La scène musicale contemporaine en Grèce
Le laïko : l’héritier populaire du rébétiko
Le rébétiko a évolué pour donner naissance au laïko (« populaire »), un genre qui domine la scène musicale grand public depuis les années 1960. Plus orchestré, avec des paroles souvent centrées sur les peines de cœur, le laïko est la musique que l’on entend dans les radios, les télévisions et les fameux clubs appelés bouzoukia. Bien que parfois critiqué pour son aspect commercial, il reste profondément ancré dans la sensibilité grecque et perpétue l’usage du bouzouki comme instrument roi.
Le rock, le hip-hop et l’indie : les voix de la contestation
Parallèlement à la scène laïko, une scène alternative très dynamique existe en Grèce. Le rock grec (elliniko rock) a une longue tradition de textes engagés et poétiques. Plus récemment, la scène hip-hop a explosé, devenant un moyen d’expression privilégié pour une jeunesse confrontée à la crise économique et sociale. Ces artistes utilisent la musique pour commenter l’actualité, dénoncer les injustices et proposer une vision différente de la société grecque, loin des clichés touristiques.

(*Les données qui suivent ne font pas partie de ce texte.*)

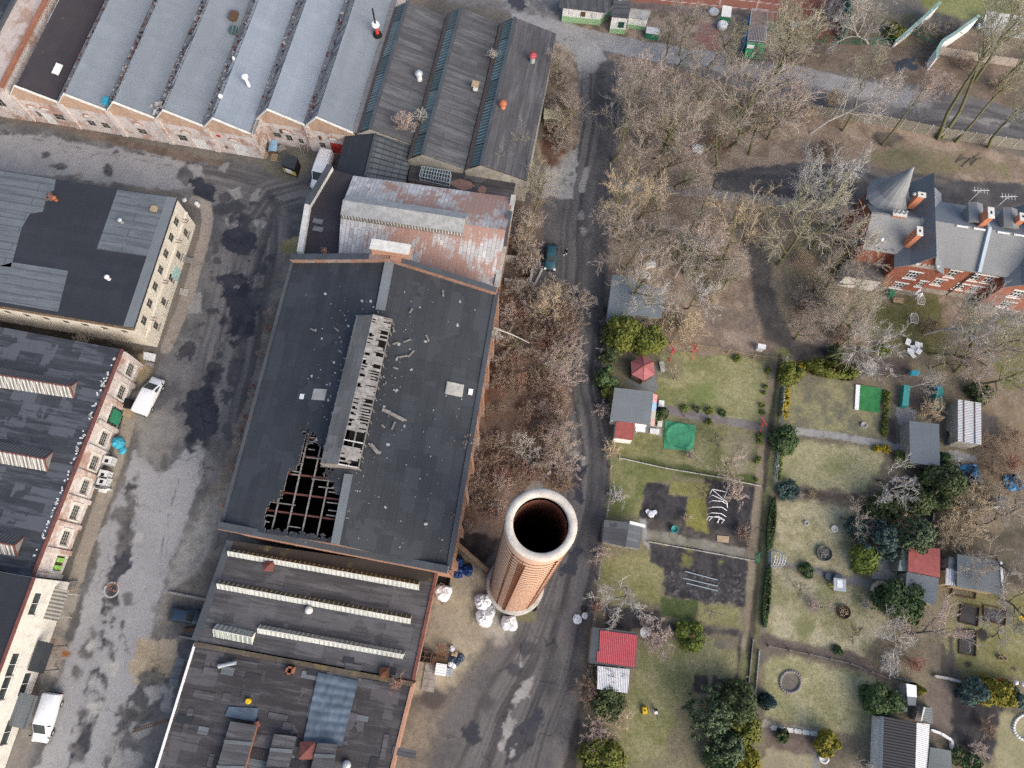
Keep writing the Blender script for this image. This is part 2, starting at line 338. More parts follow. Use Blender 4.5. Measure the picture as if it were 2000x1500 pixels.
# ================================================================ GROUND: one fine sheet, split by what it is
def vnoise(x,y,seed=0):
    xi = np.floor(x).astype(np.int64);yi = np.floor(y).astype(np.int64);fx = x-xi;fy = y-yi
    fx = fx*fx*(3-2*fx);fy = fy*fy*(3-2*fy)
    def h(a,b):
        n = (a*374761393+b*668265263+seed*2147483647) & 0xffffffff;n = ((n ^ (n >> 13))*1274126177) & 0xffffffff;return ((n ^ (n >> 16)) & 0xffff)/65535.
    return (h(xi,yi)*(1-fx)+h(xi+1,yi)*fx)*(1-fy)+(h(xi,yi+1)*(1-fx)+h(xi+1,yi+1)*fx)*fy
def fbm(x,y,sc,oct=4,seed=0,ro=.55):
    t = 0;a = 1;s = 0
    for i in range(oct): t = t+a*vnoise(x*sc*2**i+i*17.3,y*sc*2**i+i*9.1,seed+i);s += a;a *= ro
    return t/s
CELL = .2;GX0,GX1,GY0,GY1 = -92,100,-24,106
gx = np.arange(GX0,GX1+.01,CELL);gy = np.arange(GY0,GY1+.01,CELL);NX,NY = len(gx),len(gy)
PX,PY = np.meshgrid(gx,gy)
COLR = np.zeros((NY,NX,3));GRA = np.zeros((NY,NX));REG = np.zeros((NY,NX),np.int8)
REGN = ['ground']
def sstep(e0,e1,x): t = np.clip((x-e0)/(e1-e0),0,1);return t*t*(3-2*t)
def pick(c1,c2,x,y,sc,seed,con=.18):
    n = sstep(.5-con,.5+con,fbm(x,y,sc,5,seed,.65));return np.array(c1)*(1-n[...,None])+np.array(c2)*n[...,None]
_seed = [1]
def win(x0,x1,y0,y1):
    i0 = max(0,int((x0-GX0)/CELL));i1 = min(NX,int((x1-GX0)/CELL)+2);j0 = max(0,int((y0-GY0)/CELL));j1 = min(NY,int((y1-GY0)/CELL)+2)
    return slice(j0,j1),slice(i0,i1)
def apply(sl,m,region,col,grain):
    if region == 'lawn': col = col*np.array((1.1,1.08,1.12))
    COLR[sl] = COLR[sl]*(1-m[...,None])+col*m[...,None]
    if grain is not None: GRA[sl] = GRA[sl]*(1-m)+grain*m
    if region:
        if region not in REGN: REGN.append(region)
        REG[sl] = np.where(m > .5,REGN.index(region),REG[sl])
def poly(region,pts,c1,c2,soft=.4,wob=.5,nsc=.35,grain=.3,op=1.,wsc=.35,con=.18,gap=None,rag=.5):
    _seed[0] += 1;sd = _seed[0];P_ = [W(*p) for p in pts];q = np.array([(p.x,p.y) for p in P_]);pad = soft+wob*2+.5
    sl = win(q[:,0].min()-pad,q[:,0].max()+pad,q[:,1].min()-pad,q[:,1].max()+pad);x,y = PX[sl],PY[sl]
    if x.size == 0: return
    d2 = np.full(x.shape,1e9);ins = np.zeros(x.shape,bool);n = len(q)
    for i in range(n):
        a,b = q[i],q[(i+1) % n];e = b-a;L = max(e@e,1e-9);t = np.clip(((x-a[0])*e[0]+(y-a[1])*e[1])/L,0,1)
        d2 = np.minimum(d2,(x-a[0]-t*e[0])**2+(y-a[1]-t*e[1])**2)
        c = ((a[1] > y) != (b[1] > y));xi = a[0]+(y-a[1])/(e[1] if abs(e[1]) > 1e-9 else 1e-9)*e[0];ins ^= c & (x < xi)
    sdf = np.sqrt(d2)*np.where(ins,-1,1)+(fbm(x,y,wsc,5,sd*7,.65)-.5)*4*wob+(fbm(x,y,1.3,3,sd*11,.7)-.5)*rag*(3 if region == 'puddle' else 1.6)
    soft = .18 if region == 'puddle' else soft;m = sstep(soft/2,-soft/2,sdf)*op
    if gap: m = m*sstep(gap-.08,gap+.08,fbm(x,y,.5,5,sd*3,.65))
    apply(sl,m,region,pick(c1,c2,x,y,nsc,sd,con),grain)
def line(region,pts,wid,c1,c2,soft=.2,wob=.1,nsc=.4,grain=.3,op=1.,ruts=None,gap=None,wsc=.5):
    _seed[0] += 1;sd = _seed[0];P_ = [W(*p) for p in pts];q = np.array([(p.x,p.y) for p in P_]);pad = wid+wob*2+1
    sl = win(q[:,0].min()-pad,q[:,0].max()+pad,q[:,1].min()-pad,q[:,1].max()+pad);x,y = PX[sl],PY[sl]
    if x.size == 0: return
    d2 = np.full(x.shape,1e9);lat = np.zeros(x.shape);al = np.zeros(x.shape);s0 = 0
    for i in range(len(q)-1):
        a,b = q[i],q[i+1];e = b-a;L = math.sqrt(max(e@e,1e-9));t = np.clip(((x-a[0])*e[0]+(y-a[1])*e[1])/(L*L),0,1)
        dd = (x-a[0]-t*e[0])**2+(y-a[1]-t*e[1])**2;k = dd < d2;d2 = np.where(k,dd,d2);sg = np.sign((x-a[0])*e[1]-(y-a[1])*e[0])
        lat = np.where(k,np.sqrt(dd)*sg,lat);al = np.where(k,s0+t*L,al);s0 += L
    m = sstep(soft/2,-soft/2,np.sqrt(d2)-wid/2+(fbm(x,y,wsc,4,sd*7)-.5)*4*wob)*op
    if gap: m = m*sstep(gap-.08,gap+.08,fbm(x,y,.5,5,sd*3,.65))
    if ruts:
        e0,e1 = sstep(0,5,al),sstep(s0,s0-5,al);m = m*e0*e1
        n = vnoise(lat*ruts[0]+fbm(x,y,.15,2,5)*3,al*ruts[1],sd)*.6+vnoise(lat*ruts[0]*2.3,al*ruts[1]*2,sd+1)*.4;n = sstep(.3,.7,n);col = np.array(c1)*(1-n[...,None])+np.array(c2)*n[...,None]
    else: col = pick(c1,c2,x,y,nsc,sd)
    apply(sl,m,region,col,grain)
def blob(region,c,r,c1,c2,**k):
    n = 9;ph = RR()*6;rr = r if hasattr(r,'__len__') else (r,r)
    poly(region,[(c[0]+math.cos(ph+i*6.283/n)*rr[0]*RU(.8,1.2),c[1]+math.sin(ph+i*6.283/n)*rr[1]*RU(.8,1.2)) for i in range(n)],c1,c2,**k)
MUD = (.075,.073,.074);MUD2 = (.15,.144,.14);ASP = (.25,.245,.245);ASP2 = (.31,.30,.298);WET = (.028,.028,.034);WET2 = (.042,.042,.05)
LIT = (.19,.145,.11);LIT2 = (.30,.235,.18);GR = (.125,.135,.055);GR2 = (.20,.20,.095);DRY = (.30,.28,.16);DRY2 = (.23,.235,.115)
GRD = (.075,.09,.032);GRD2 = (.12,.135,.05);SOIL = (.03,.028,.031);SOIL2 = (.058,.054,.056);SAND = (.33,.27,.18);SAND2 = (.26,.215,.15)
CON = (.36,.345,.32);CON2 = (.29,.275,.255);GRAV = (.24,.225,.20);GRAV2 = (.155,.15,.14);BRN = (.13,.10,.075);BRN2 = (.19,.15,.115)
COLR[:] = pick((.16,.142,.12),(.105,.098,.086),PX,PY,.12,3);GRA[:] = .5
# --- woodland and verges
poly('leaf_litter',[(1180,90),(1260,100),(1560,200),(2100,330),(2100,560),(1690,700),(1180,700),(1190,400)],LIT,LIT2,1.5,.8,.5,.7)
poly('leaf_litter',[(1080,-40),(1700,-40),(1720,100),(1600,150),(1250,95),(1110,50)],BRN,LIT2,1,.6,.5,.7)
poly('leaf_litter',[(1600,60),(2200,60),(2200,260),(1850,180),(1560,130)],BRN,LIT,1.2,.7,.5,.7)
poly('lawn',[(1700,260),(1860,290),(2050,330),(2050,350),(1780,345),(1640,310)],(.15,.135,.07),LIT,1.5,1.2,.5,.7,.8)
poly('lawn',[(1480,400),(1660,420),(1660,560),(1500,540),(1460,470)],(.17,.16,.09),LIT,2,1.2,.4,.7,.75)
poly('lawn',[(1500,520),(1620,540),(1640,600),(1510,640)],(.19,.165,.105),LIT2,2,1.2,.4,.7,.8)
line('path',[(1475,480),(1490,560),(1510,640),(1545,685),(1620,700),(1680,690)],3.2,(.06,.055,.053),(.10,.09,.08),1.2,.5,grain=.4)
poly(None,[(1370,595),(1480,610),(1480,650),(1350,650),(1330,620)],(.115,.095,.08),BRN2,1.5,.8,1.2,.6,.7)
blob('soil_bed',(1735,270),(28,14),(.05,.046,.045),(.09,.08,.07),soft=1,wob=.6,op=.8)
blob('lawn',(1755,315),(60,18),(.09,.095,.05),(.14,.13,.075),soft=1.5,wob=.8,op=.8)
# --- sports ground, tennis court
poly('lawn',[(1760,-60),(2200,-60),(2200,60),(1900,45),(1810,20)],(.145,.16,.05),(.20,.205,.085),1,.5,.25,.7)
poly('lawn',[(1690,20),(1790,30),(1840,60),(1780,95),(1700,80)],(.12,.115,.06),BRN2,1,.7,.5,.7)
poly('tennis_court',[(1225,-70),(1660,-70),(1640,84),(1560,72),(1480,20),(1230,4)],(.26,.10,.068),(.30,.125,.085),.4,.2,.2,.2)
poly(None,[(1225,4),(1300,10),(1480,24),(1470,34),(1225,16)],(.13,.10,.09),(.17,.13,.11),.5,.3)
for a,b in (((1290,0),(1520,24)),((1330,-14),(1530,10)),((1420,-60),(1405,12)),((1500,-60),(1476,22))): line(None,[a,b],.12,(.6,.5,.45),(.6,.5,.45),.12,.0,grain=.1)
poly('path',[(1365,44),(1408,48),(1402,100),(1352,92)],(.27,.135,.105),(.21,.15,.135),.3,.1,.8,.2)
for i in range(7): line(None,[(1364-i*1.7,50+i*7),(1407-i*.9,54+i*7)],.1,(.1,.07,.06),(.1,.07,.06),.12,0,op=.7)
# --- villa drive, north lanes
poly('road',[(1390,335),(1470,325),(1600,318),(1660,322),(1720,345),(1800,350),(2100,370),(2100,480),(1640,415),(1390,372)],(.06,.058,.062),(.10,.094,.09),.7,.5,.5,.15)
line(None,[(1400,352),(1560,345),(1660,335),(1740,352),(1900,365)],3.5,(.065,.064,.07),(.125,.118,.112),1.5,.3,grain=.15,ruts=(1.6,.06),op=.8)
poly(None,[(1640,330),(1690,345),(1680,355),(1630,345)],(.17,.15,.13),(.13,.12,.11),.8,.5,op=.8)
line('path',[(1195,360),(1310,370),(1420,383),(1560,398),(1690,418)],1.6,(.25,.235,.225),(.20,.185,.175),.15,.04,grain=.2)
poly('road',[(880,-30),(1000,8),(1100,55),(1180,73),(1300,92),(1450,115),(1560,132),(1700,152),(1850,180),(2100,235),(2100,330),(1900,262),(1780,235),(1560,200),(1450,176),(1250,112),(1185,105),(1120,98),(1020,32),(960,16),(880,4)],(.11,.105,.108),(.165,.155,.15),.8,.5,.4,.2)
line(None,[(1020,28),(1130,70),(1260,98),(1400,122),(1560,148),(1700,178),(1800,198)],3.6,(.265,.255,.25),(.31,.30,.295),.35,.18,grain=.15)
line(None,[(1500,162),(1620,182),(1760,208),(1850,225)],1.2,(.24,.22,.21),(.12,.11,.11),.5,.3,gap=.5,grain=.4)
line(None,[(1780,215),(1900,225),(2050,262)],6,(.09,.086,.09),(.15,.14,.135),1.5,.3,ruts=(1.2,.05))
line(None,[(1850,225),(1950,240),(2050,265)],1.1,(.3,.29,.28),(.2,.19,.18),.5,.4,gap=.5)
blob(None,(1763,172),(19,9),(.12,.115,.115),(.16,.155,.15),soft=.5,op=.8)
poly('road',[(1100,58),(1165,78),(1190,118),(1180,168),(1137,168),(1122,120),(1085,70)],(.345,.335,.315),(.29,.28,.265),.35,.4,.4,.2)
poly('road',[(960,-30),(1095,-30),(1110,40),(1060,40),(985,12)],(.13,.125,.12),(.27,.26,.25),.8,.6,.6,.3)
poly('puddle',[(985,-8),(1020,-8),(1028,16),(1000,14)],(.04,.042,.055),(.06,.06,.07),.4,.5,grain=.1)
poly('puddle',[(1737,118),(1786,110),(1792,138),(1750,142)],(.045,.05,.06),(.075,.078,.085),.5,.5,grain=.1)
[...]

| Genre | Origine | Thèmes principaux | Instruments clés |
|---|---|---|---|
| Rébétiko | Années 1920, milieux urbains | Exil, pauvreté, amour, marginalité | Bouzouki, baglamas, guitare |
| Laïko | Années 1950-1960, évolution du rébétiko | Amour, peines de cœur, vie quotidienne | Bouzouki électrifié, claviers, batterie |
| Dimotiko | Tradition rurale ancienne | Nature, histoire, vie communautaire | Clarinette, violon, lyra, laouto |
| Hip-hop grec | Années 1990-2000, scènes urbaines | Critique sociale, politique, vie de quartier | Samplers, boîtes à rythmes, synthétiseurs |
La musique populaire grecque est un organisme vivant, qui se nourrit de son histoire tumultueuse, de sa position géographique unique et de la créativité de ses artistes. Du rébétiko des bas-fonds au hip-hop contestataire des jeunes Athéniens, elle n’a de cesse de se réinventer tout en restant fidèle à une âme profondément ancrée dans l’expérience collective. C’est dans ce dialogue permanent entre un passé riche et un présent complexe que réside toute sa force et son universalité.